I see that unless I use -fwritable-strings, gcc puts my constants
such as "foo" in the section .rodata. I also see that whatever I
declare with the keyword const, gcc puts it in .rodata.

I observed this in GNU/Linux, FreeBSD and Solaris.

My question is: is this the way gcc does for all UNIX-like
systems? I believe the answer could be something like: all
systems which use ELF format (or some other standard).

Thanks for information on this.
Kevin

2005-03-28, 2:49 am

On Sat, 26 Mar 2005 22:11:37 +0000,
Kevin <kevin@hotmail.com> wrote:

> I see that unless I use -fwritable-strings, gcc puts my
> constants such as "foo" in the section .rodata. I also see that
> whatever I declare with the keyword const, gcc puts it in
> .rodata.
>
> I observed this in GNU/Linux, FreeBSD and Solaris.
>
> My question is: is this the way gcc does for all UNIX-like
> systems? I believe the answer could be something like: all
> systems which use ELF format (or some other standard).
>
> Thanks for information on this.


Maybe my question is unanswerable or unworthy of a an answer;
probably the latter. I will post a summary of the whole story.
On this URL below, you can see the authors saying:

http://www-ee.eng.hawaii.edu/Course...ion2.1.1.8.html

``When a program is loaded into memory, it is organized into
three areas of memory, called segments: the text segment, stack
segment, and heap segment.''

I was studying how literal constants are stored in a executable,
so that I could have an idea of which ``part'' of the memory my
program would be accessing when reading these constants.

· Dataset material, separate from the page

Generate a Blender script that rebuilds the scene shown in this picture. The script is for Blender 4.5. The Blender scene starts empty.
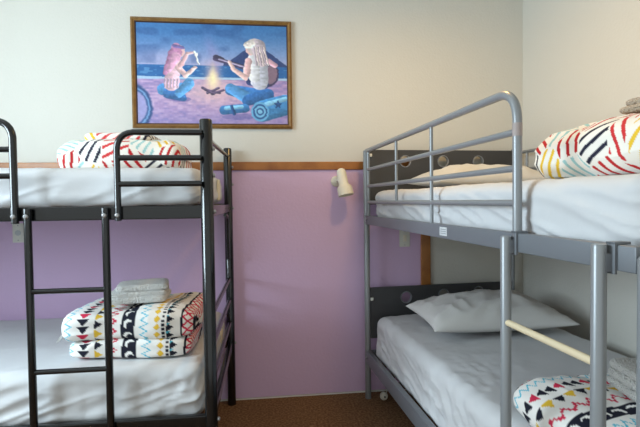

I don't like the fact that some authors classify the executable
as the ``text segment'' because it seems to mislead people into
thinking that the whole executable is the .text *section* of an
assembly program.

And I was talking to someone who said ``all literal constants are
stored in the text segment''. Well, I thought, this is just
wrong. They are stored in .data or .rodata. Later, I figured we
were talking about different things. The person was actually
saying ``the literal constants are stored in the executable'' and
I was saying ``the literal constants are in the .data or .rodata
section of the executable'', so it was a communication problem.
However, that the literal constants are in the executable is
pretty obvious, I think.

So I thought of research to find out if there is any system or
executable format that doesn't make any distinction between these
sections, so literal constants wouldn't be in a specific section
of the executable.

I hope I didn't make it worse, now. Thank you.